The Colorado Department of Revenue’s Marijuana Enforcement Division collected at least $683,500 in fines last year from marijuana retailers, including a number that allegedly duped the state’s seed-to-sale tracking system.

Denver TV station Fox 31 reported 47 retailers broke the law in 2016. The broadcaster said a significant number of businesses cheated the state’s seed-to-sale tracking system, called Metrc, by selling product under the counter without reporting the transaction to regulators.

In Colorado, each plant is tagged with a bar code that includes the plant’s location, weight and sale, among other details. Metrc tracks that information.

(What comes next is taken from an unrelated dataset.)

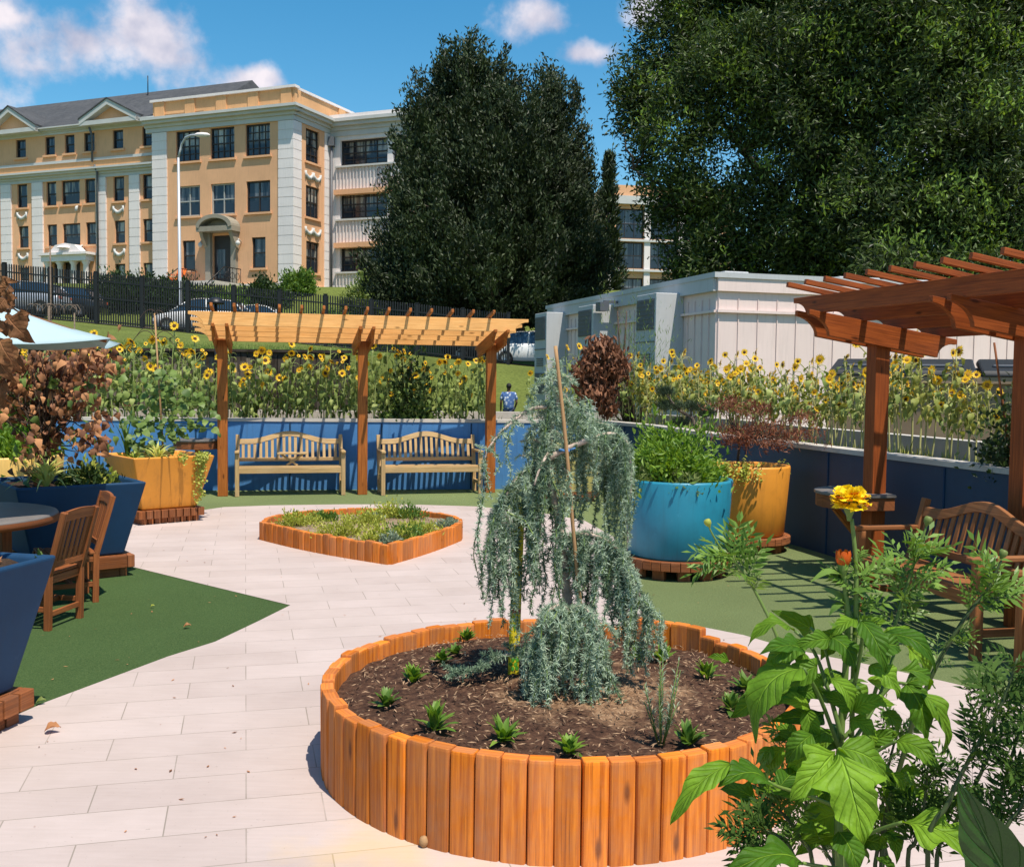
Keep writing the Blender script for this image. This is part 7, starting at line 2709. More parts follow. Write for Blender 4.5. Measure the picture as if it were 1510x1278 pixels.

According to Fox 31, cannabis retailers are given a little flexibility for how they report damaged, lost or unusable marijuana to state watchdogs. That flexibility has led some retailers to report marijuana that isn’t suitable for sale – but then sell it anyway, tax free.

According to state records, Natural Selections was fined $75,000 and had its license suspended for 90 days for “failing to maintain accurate tracking records that accounted for, reconciled and evidenced all inventory activity.”

According to a spokesman for Natural Selections, the incident occurred on the first day the company intended to launch a new cultivation facility. Seeds and clones were brought to the facility without a proper transport manifest, the spokesman told Marijuana Business Daily.

“This incident resulted in several violations,” he added. “But at no point was the company cited for illegally diverting product. Nor at any point was any marijuana determined to be missing. The incident was more of a clerical error.”